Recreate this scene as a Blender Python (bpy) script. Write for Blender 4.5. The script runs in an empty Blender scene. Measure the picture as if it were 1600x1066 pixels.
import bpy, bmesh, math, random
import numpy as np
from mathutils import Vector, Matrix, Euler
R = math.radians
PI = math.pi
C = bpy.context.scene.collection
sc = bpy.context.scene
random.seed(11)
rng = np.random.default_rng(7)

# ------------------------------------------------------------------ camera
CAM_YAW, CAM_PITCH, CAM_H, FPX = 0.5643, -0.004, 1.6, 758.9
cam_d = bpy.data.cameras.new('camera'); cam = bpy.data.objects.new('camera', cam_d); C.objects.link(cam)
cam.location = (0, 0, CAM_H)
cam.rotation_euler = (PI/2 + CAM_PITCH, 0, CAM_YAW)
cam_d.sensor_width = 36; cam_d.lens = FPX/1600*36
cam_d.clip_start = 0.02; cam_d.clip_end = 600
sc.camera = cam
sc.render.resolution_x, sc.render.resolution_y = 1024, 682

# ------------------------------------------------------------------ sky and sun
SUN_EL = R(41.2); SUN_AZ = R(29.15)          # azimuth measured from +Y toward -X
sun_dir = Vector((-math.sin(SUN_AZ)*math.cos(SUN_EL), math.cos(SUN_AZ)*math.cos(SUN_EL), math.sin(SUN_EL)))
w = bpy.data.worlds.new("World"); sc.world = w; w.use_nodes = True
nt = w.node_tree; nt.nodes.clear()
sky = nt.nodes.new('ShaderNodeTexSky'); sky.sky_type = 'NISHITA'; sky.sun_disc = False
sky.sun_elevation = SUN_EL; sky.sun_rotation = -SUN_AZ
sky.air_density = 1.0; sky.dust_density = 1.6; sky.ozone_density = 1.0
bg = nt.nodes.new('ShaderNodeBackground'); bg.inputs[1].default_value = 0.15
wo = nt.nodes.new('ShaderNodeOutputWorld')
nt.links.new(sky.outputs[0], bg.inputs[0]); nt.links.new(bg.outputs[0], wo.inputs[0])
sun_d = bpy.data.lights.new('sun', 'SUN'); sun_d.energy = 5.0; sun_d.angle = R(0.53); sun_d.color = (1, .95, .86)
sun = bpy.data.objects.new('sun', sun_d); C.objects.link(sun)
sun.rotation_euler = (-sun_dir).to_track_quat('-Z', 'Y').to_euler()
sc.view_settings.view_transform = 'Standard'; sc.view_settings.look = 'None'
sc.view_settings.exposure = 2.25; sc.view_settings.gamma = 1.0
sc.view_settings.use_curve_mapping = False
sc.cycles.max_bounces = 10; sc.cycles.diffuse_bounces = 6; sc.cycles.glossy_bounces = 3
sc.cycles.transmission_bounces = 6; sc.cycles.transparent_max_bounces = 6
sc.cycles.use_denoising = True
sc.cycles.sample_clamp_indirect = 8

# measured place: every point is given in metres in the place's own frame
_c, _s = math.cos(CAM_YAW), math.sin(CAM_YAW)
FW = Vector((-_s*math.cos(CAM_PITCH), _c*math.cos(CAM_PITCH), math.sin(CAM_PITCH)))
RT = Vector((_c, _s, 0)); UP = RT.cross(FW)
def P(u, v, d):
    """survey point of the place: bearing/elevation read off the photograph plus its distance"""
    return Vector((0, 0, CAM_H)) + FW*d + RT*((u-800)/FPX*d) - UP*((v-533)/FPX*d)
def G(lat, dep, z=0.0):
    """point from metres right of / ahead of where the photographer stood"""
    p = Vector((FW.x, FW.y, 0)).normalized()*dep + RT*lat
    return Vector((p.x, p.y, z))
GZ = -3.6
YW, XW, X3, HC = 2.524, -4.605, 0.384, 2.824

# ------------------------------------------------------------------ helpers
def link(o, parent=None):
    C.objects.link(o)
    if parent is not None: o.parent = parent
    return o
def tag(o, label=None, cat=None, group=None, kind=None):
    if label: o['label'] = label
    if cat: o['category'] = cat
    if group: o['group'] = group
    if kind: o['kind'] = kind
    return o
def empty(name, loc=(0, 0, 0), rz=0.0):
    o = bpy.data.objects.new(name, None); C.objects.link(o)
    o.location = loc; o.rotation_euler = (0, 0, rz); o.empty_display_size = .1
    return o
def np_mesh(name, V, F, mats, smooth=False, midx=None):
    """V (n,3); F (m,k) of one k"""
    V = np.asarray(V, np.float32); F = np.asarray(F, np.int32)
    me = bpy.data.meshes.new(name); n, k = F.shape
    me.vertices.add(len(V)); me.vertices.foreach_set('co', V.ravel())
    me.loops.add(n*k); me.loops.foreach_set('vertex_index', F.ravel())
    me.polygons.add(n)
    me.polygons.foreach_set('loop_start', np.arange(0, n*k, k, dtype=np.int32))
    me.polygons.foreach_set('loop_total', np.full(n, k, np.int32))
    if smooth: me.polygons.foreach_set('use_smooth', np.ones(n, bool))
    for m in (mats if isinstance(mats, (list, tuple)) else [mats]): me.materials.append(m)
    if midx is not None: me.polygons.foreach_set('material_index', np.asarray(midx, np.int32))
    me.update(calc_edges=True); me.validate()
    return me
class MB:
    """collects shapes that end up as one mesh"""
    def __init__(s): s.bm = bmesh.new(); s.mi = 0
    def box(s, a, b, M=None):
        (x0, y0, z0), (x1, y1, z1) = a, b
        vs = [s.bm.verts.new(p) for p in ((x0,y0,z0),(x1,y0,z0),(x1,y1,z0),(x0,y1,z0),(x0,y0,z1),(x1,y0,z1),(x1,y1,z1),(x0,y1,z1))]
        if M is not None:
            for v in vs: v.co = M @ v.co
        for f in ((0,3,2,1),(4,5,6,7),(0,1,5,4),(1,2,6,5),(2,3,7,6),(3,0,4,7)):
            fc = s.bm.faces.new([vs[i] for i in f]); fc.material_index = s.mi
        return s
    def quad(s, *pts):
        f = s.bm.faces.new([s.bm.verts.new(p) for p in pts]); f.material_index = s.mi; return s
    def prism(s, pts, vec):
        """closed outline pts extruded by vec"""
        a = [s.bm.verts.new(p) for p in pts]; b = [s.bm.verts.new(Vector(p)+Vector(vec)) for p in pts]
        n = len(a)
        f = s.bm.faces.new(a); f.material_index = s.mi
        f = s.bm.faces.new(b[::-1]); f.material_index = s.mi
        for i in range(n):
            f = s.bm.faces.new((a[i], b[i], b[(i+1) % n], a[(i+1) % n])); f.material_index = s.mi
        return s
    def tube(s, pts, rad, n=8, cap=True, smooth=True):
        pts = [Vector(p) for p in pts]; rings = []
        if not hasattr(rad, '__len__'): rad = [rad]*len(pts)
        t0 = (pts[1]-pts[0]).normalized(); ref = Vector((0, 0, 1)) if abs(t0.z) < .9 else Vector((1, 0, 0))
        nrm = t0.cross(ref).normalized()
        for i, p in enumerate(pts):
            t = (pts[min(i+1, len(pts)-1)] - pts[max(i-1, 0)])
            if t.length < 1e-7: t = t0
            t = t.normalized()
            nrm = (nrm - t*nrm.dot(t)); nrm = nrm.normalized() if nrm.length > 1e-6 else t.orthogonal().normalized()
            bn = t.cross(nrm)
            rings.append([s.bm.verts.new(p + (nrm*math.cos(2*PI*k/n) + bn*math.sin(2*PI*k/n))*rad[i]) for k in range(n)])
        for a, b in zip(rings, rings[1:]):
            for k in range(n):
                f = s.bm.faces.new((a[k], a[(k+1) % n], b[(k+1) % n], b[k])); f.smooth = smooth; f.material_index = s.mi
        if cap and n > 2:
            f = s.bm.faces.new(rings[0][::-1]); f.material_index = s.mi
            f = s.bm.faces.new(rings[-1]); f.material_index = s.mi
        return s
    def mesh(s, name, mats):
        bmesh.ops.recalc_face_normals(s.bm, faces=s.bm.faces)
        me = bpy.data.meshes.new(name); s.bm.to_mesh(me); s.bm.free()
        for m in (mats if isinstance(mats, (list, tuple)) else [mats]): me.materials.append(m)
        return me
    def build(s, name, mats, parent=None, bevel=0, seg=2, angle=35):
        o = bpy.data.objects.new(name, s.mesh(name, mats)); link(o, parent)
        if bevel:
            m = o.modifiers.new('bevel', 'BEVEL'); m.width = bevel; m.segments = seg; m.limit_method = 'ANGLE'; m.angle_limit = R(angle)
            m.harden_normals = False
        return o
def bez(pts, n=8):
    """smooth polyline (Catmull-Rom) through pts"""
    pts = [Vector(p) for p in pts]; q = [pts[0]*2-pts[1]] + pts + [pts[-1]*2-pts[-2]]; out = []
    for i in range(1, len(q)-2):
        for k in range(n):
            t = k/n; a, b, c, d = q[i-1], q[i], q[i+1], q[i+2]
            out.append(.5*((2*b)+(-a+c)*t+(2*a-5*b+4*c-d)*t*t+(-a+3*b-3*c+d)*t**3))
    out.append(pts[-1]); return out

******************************

Short task: Quote the listing word for word from its first line through the line in which "rng = np.random.default_rng(7)" appears.

Response for this exercise:
Recreate this scene as a Blender Python (bpy) script. Write for Blender 4.5. The script runs in an empty Blender scene. Measure the picture as if it were 1600x1066 pixels.
import bpy, bmesh, math, random
import numpy as np
from mathutils import Vector, Matrix, Euler
R = math.radians
PI = math.pi
C = bpy.context.scene.collection
sc = bpy.context.scene
random.seed(11)
rng = np.random.default_rng(7)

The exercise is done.